Can you imagine the untold suffering that would be imposed if women who have lost a child were subjected to insulting and unfeeling questioning about what she did or did not do to contribute to the death of her unborn child? Does anyone who tries to legislate this issue comprehend how far this would have to go if you really take the rhetoric seriously? At the very least, many miscarriages might be tried as “manslaughter” or something.
I am fully supportive of legislation that puts some controls on abortion decisions (especially those that leave most of the decision with the mother and her physician)to eliminate elective abortions. I see no reason for women who engage in sexual relations to be unduly protected from natural consequences so to speak! But you have to be sure that all forms of birth control are NOT outlawed by the legislation (e.g., you have to back off the standard that somehow every fertilized egg is a pregnancy, when it probably isn’t even true without birth control). As for other “loopholes” on rape, incest, or welfare of the mother, I again would default to giving some space to the doctor to take the lead on those decisions.
Actually the argument that abortion must be legal or women would be constantly subject to pregnancy testing isn’t valid.

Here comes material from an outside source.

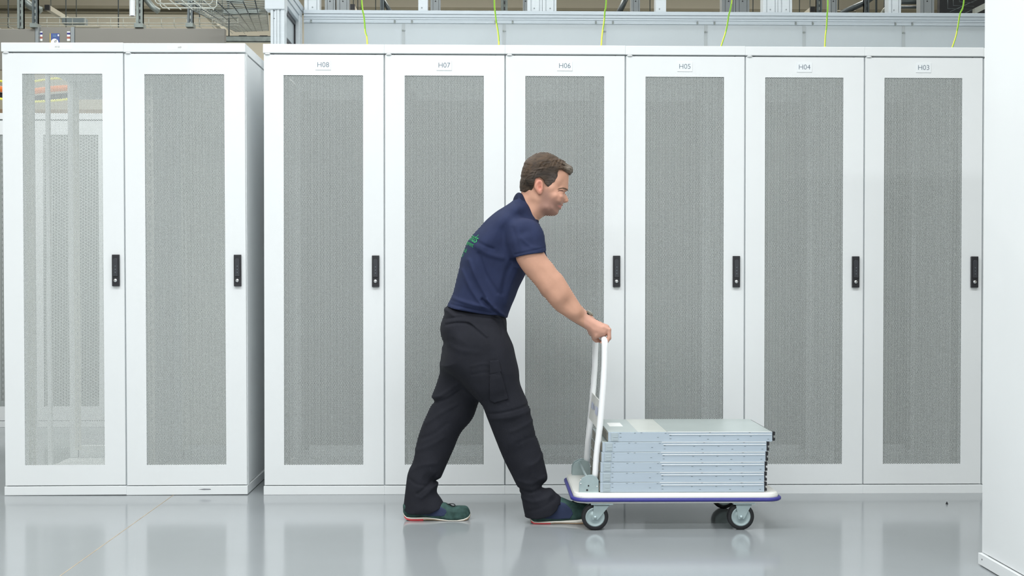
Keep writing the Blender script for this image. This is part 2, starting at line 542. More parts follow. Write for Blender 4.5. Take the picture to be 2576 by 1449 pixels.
for x in jx:
    q = MB(); q.box(x - 0.0085, x + 0.0085, YW - 0.0045, YW - 0.002, 2.16, rz(57.5))
    world_build(q, 'joint_strip', M_joint, cf)
    for sx in (-0.05, 0.05):
        q = MB(); xx = x + sx
        q.prism([(xx - 0.0055, (rz(54.5))), (xx + 0.0055, (rz(54.5))), (xx, (rz(50.5)))], 'y', YW - 0.013, YW - 0.0065, 0)
        q.disc((xx, (rz(58))), 'y', 0.0055, YW - 0.016, YW - 0.010, 12, 1)
        world_build(q, 'glazing_clip', [M_alud, M_galv], cf)
    q = MB(); zz = rz(78.5)
    q.prism([(x + 0.003, zz - 0.005), (x + 0.003, zz + 0.005), (x + 0.012, zz)], 'y', YW - 0.009, YW - 0.004, 0)
    q.disc((x - 0.004, zz), 'y', 0.005, YW - 0.009, YW - 0.004, 12, 1)
    world_build(q, 'glazing_clip', [M_alud, M_galv], cf)
q = MB(); xx = at(783, 55, YW)[0]
q.prism([(xx - 0.0055, (rz(54.5))), (xx + 0.0055, (rz(54.5))), (xx, (rz(50.5)))], 'y', YW - 0.013, YW - 0.0065, 0)
q.disc((xx, (rz(58))), 'y', 0.0055, YW - 0.016, YW - 0.010, 12, 1)
world_build(q, 'glazing_clip', [M_alud, M_galv], cf)


def post(mb, xa, xb, Y, z0, z1, slot=True, depth=0.08):
    """extruded profile post with grooves"""
    w = xb - xa
    if slot:
        mb.box(xa, xa + w * 0.22, Y, Y + depth, z0, z1); mb.box(xa + w * 0.28, xb - w * 0.2, Y, Y + depth, z0, z1)
        mb.box(xb - w * 0.15, xb, Y, Y + depth, z0, z1); mb.box(xa + 0.002, xb - 0.002, Y + 0.006, Y + depth, z0, z1)
    else:
        mb.box(xa, xb, Y, Y + depth, z0, z1)


ZTOP = 3.4
for a, b_, scr in ((765, 804, 786), (1052, 1076, 1061), (1327, 1364, 1344), (1364.6, 1400, 1384), (1650, 1676, 1659), (1920, 1957, 1938), (1957.6, 1993, 1978), (2236, 2267, 2249)):
    q = MB(); post(q, at(a, 20, YW)[0], at(b_, 20, YW)[0], YW + 0.002, ZR, ZTOP, b_ - a > 30)
    sx = at(scr, 18, YW)
    q.disc((sx[0], zof(18 + (scr - 800) * 0.005, YW, scr)), 'y', 0.0042, YW - 0.001, YW + 0.004, 10, 1)
    world_build(q, 'post', [M_alu, M_alud], cf, 0.0015)

# front corner post with cap and the side bay that runs back to the wall
YP = 0.45
xa, xb = at(680.5, 90, YP)[0], at(715.5, 90, YP)[0]
q = MB(); w = xb - xa
q.box(xa, xa + w * 0.19, YP, YP + 0.08, RH, 2.62); q.box(xa + w * 0.24, xa + w * 0.44, YP + 0.004, YP + 0.08, RH, 2.62)
q.box(xa + w * 0.46, xa + w * 0.64, YP, YP + 0.08, RH, 2.62); q.box(xa + w * 0.74, xb, YP, YP + 0.08, RH, 2.62)
q.box(xa + 0.002, xb - 0.002, YP + 0.008, YP + 0.078, RH, 2.62)
for py in (27, 46):
    q.disc((at(689.5, py, YP)[0], zof(py, YP, 690)), 'y', 0.0028, YP + 0.002, YP + 0.005, 8, 1)
world_build(q, 'corner_post', [M_alu, M_black], cf, 0.0015)
q = MB(); q.box(at(665.5, 10, YP - 0.01)[0], at(715.8, 10, YP - 0.01)[0], YP - 0.01, YP + 0.09, zof(22.5, YP - 0.01, 690), zof(22.5, YP, 690) + 0.1)
world_build(q, 'post_cap', M_alu, cf, 0.003)
q = MB()
q.box(xb - 0.05, xb + 0.001, YP + 0.08, YW, 2.585, 2.62); q.box(xb - 0.05, xb - 0.004, YP + 0.08, YW, 2.55, 2.583)
q.box(xb - 0.05, xb + 0.003, YP + 0.08, YW + 0.05, 2.625, 2.66)
world_build(q, 'side_rail', M_aluh, cf, 0.002)
q = MB(); q.box(xb - 0.035, xb - 0.03, YP + 0.08, YW - 0.12, 2.40, 2.525); world_build(q, 'side_sheet', M_poly, cf)
q = MB(); q.box(xb - 0.034, xb - 0.022, YP + 0.08, YW - 0.11, 2.525, 2.548); q.box(xb - 0.034, xb - 0.022, YP + 0.08, YW - 0.11, 2.378, 2.396)
q.box(xb - 0.034, xb - 0.022, YW - 0.115, YW - 0.105, 2.26, 2.548)
world_build(q, 'side_gasket', M_black, cf)
q = MB(); q.box(xb - 0.05, xb + 0.001, YW - 0.1, YW - 0.05, RH, 2.585); q.box(xb - 0.05, xb + 0.002, YW - 0.045, YW + 0.002, RH, 2.585)
world_build(q, 'wall_post', M_alu, cf, 0.002)

# the far side of the same aisle: shaded posts
YO = 2.5
cb = empty('aisle_containment', (2.0, YO, 0)); tag(cb, 'shaded rear containment wall, only its dark grey posts show above the front wall', 'containment')
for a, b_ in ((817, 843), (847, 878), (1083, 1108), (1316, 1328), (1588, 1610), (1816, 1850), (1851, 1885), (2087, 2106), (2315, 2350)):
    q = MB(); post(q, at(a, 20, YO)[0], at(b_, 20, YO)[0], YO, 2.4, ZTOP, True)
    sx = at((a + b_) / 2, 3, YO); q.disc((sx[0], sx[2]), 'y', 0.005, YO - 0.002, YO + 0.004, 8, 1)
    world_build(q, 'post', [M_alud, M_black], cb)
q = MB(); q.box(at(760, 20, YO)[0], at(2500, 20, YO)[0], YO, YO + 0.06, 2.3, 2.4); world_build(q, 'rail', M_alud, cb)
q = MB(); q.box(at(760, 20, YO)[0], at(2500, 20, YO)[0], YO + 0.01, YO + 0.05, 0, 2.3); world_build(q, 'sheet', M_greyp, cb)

# ------------------------------------------------------------------ hanging earth cables
def smooth_path(pts, n=8):
    out = []
    P = [Vector(pts[0])] + [Vector(p) for p in pts] + [Vector(pts[-1])]
    for i in range(1, len(P) - 2):
        for k in range(n):
            t = k / n
            a, b, c, d = P[i - 1], P[i], P[i + 1], P[i + 2]
            out.append(0.5 * ((2 * b) + (c - a) * t + (2 * a - 5 * b + 4 * c - d) * t * t + (3 * b - a - 3 * c + d) * t ** 3))
    out.append(P[-1])
    return out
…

It is, in most states, illegal for minors to consume alcohol. This doesn’t require all minors to be tested regularly to verify they have not been consuming alcohol.
Making abortions illegal is a simple as making them illegal. Setting penalties for doctors who kill babies is pretty simple. The doctor knows what he is doing and may even get away with it for some period, but when caught he loses his license and goes to prison.
If we provide a penalty for the mother who kills her 7 year old child why not a 7 month old child in the womb? No we won’t catch all of them or even most of them. We will catch some and that will provide the dis-incentive needed to greatly reduce the number of abortions.
Your argument, that we can’t catch them all so we shouldn’t catch any is not valid.
Is it possible false accusations will be made? As occurs with every other type of crime? Of course. We don’t base decisions regarding criminalizing murder or rape on whether or not the guilty might go free and the innocent may occasionally be convicted. Why should this crime be any different?
Instead we try our best to make sure the innocent go free and as many of the guilty as possible are punished for their acts.
About 1 million Americans are murdered in the womb every year. Making abortion illegal might easily reduce that number by 90%. That is 900,000 fewer murders every year.
You can’t compare laws against alcohol comsumption with laws against murder. If anti-abortion legislation takes the form of restricting “acceptable” conditions of abortion and doesn’t make it murder, you are right. As I stated, I am supportive of legislation that makes it illegal for elective abortions–it’s a stupid form of birth control first and foremost!
But making it murder changes the entire equation. IF there is another entity that the law recognizes as a legal human being with rights, then it would be all too easy to interpret and extend the laws just as I said. In fact, laws against consumption of “illegal” drugs or consumption of alcohol by minors are just “social” management exercises.